Supreme Court deliberates cheerleader’s freedom of speech case

A student is suspended from her school’s junior varsity cheerleading team due to a social media post leads to a Supreme Court case.

Towards the end of her freshman year in Mahanoy Area High School, a student referred to as B.L. was notified of the fact that she had not made the school’s varsity cheerleading team, and would remain in the junior varsity cheerleading team for the time being.

While shopping with her friend, frustration overcame B.L, enough so that she proceeded to record a Snapchat story expressing her pent-up feelings to over 250 viewers.

“F— school. F—softball. F— cheer. F— everything,” the text spelled, alongside a photo B.L. posted in which she is seen with her friend sticking out their tongues, as well as displaying their middle fingers.

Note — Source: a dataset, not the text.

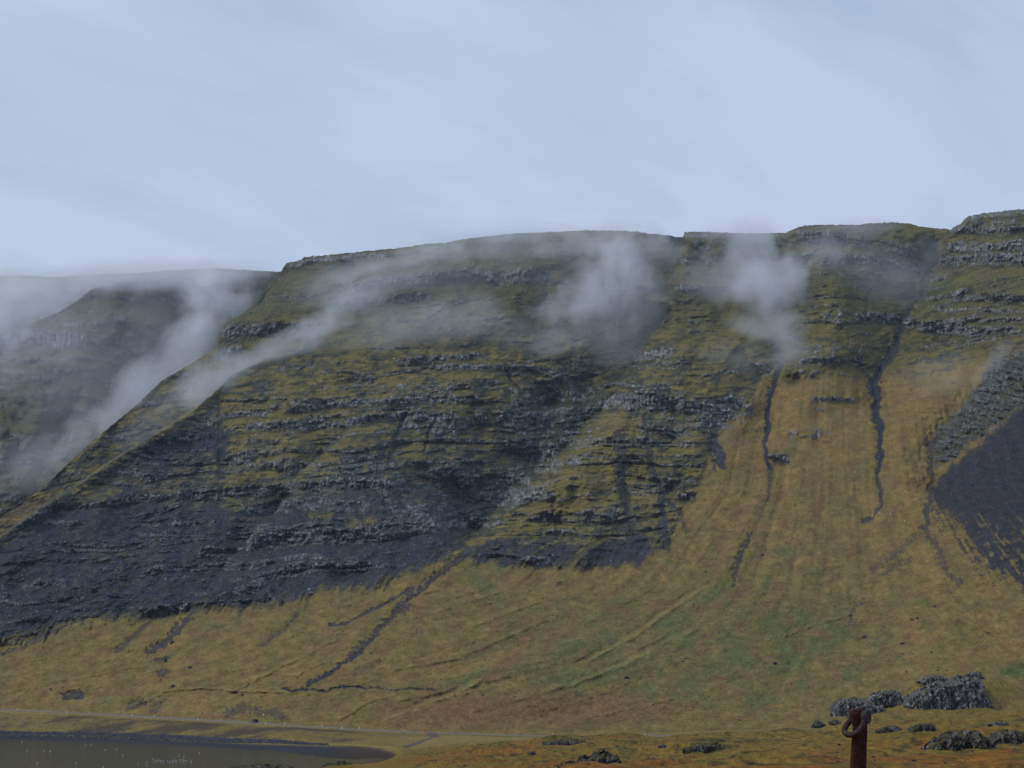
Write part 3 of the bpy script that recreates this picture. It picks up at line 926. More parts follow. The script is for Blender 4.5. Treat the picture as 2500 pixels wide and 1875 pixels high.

One of these viewers was a classmate who screenshotted her story and later showed it to her mother, who happened to be the coach of the cheerleading team. The Mahanoy School District was displeased with B.L., because her actions demonstrated a lack of respect in regards to the school, and potentially tarnished the school’s reputation. As a result, B.L. was suspended from participating in the school’s junior varsity cheerleading team for a full consecutive year.

The district insisted on implementing this punishment and stated that she defied the school’s preexisting rules. However, B.L. argued that her behavior occurred outside of the school campus; in the year 2017, the United States Court of Appeals for the Third Circuit ruled that the school district violated the student’s rights, which are legally provided to her by the First Amendment.

Unfortunately, this ruling could significantly limit how schools handle distressing happenings, such as racism and cyberbullying, that occur beyond school grounds. Earlier this year, the United States Supreme Court accepted this case for consideration, on account of various school districts’ urges to revisit and reevaluate the topic.

As B.L. and her lawyers anticipate the United States Supreme Court’s deliberation, the question has arisen as to whether or not the school retained the right to suspend B.L. from the junior varsity cheerleading team based on her actions.

“They should hold students accountable for what they say off-campus because it can potentially have a greater impact than it may seem,” sophomore William Otero said.

Through an online poll, students attending Van Nuys High School contributed their thoughts regarding this ongoing dispute. 16% of students polled voted that schools should be allowed to hold students accountable for what they say outside of school, while 84% of students polled voted that schools should not be permitted such authority.

Others deduce that such decisions should be individually based on the specific details and relative gravity of the instances.

“I think it generally depends on how bad the situation is,” sophomore Amalia Chamichyan said when asked about the topic.

Countless school districts hope the United States Supreme Court will accept B.L.’s case and are optimistic that the subject of freedom of speech, in regards to schools, will be reasonably settled, as well as clearly defined and implemented.

“I believe that students should be held accountable for the things they say,” graphic design teacher Ms. Miya Kuromiya said. “As a teacher, I apply the same standard to myself. Just like my behavior reflects upon my immediate family, I would hope students feel they are a member of our school family. Whilst we have done our job to graduate intelligent students, any statements made should be the result of critical thinking, making a fair assessment, taking civil responsibility, and speaking truthfully.”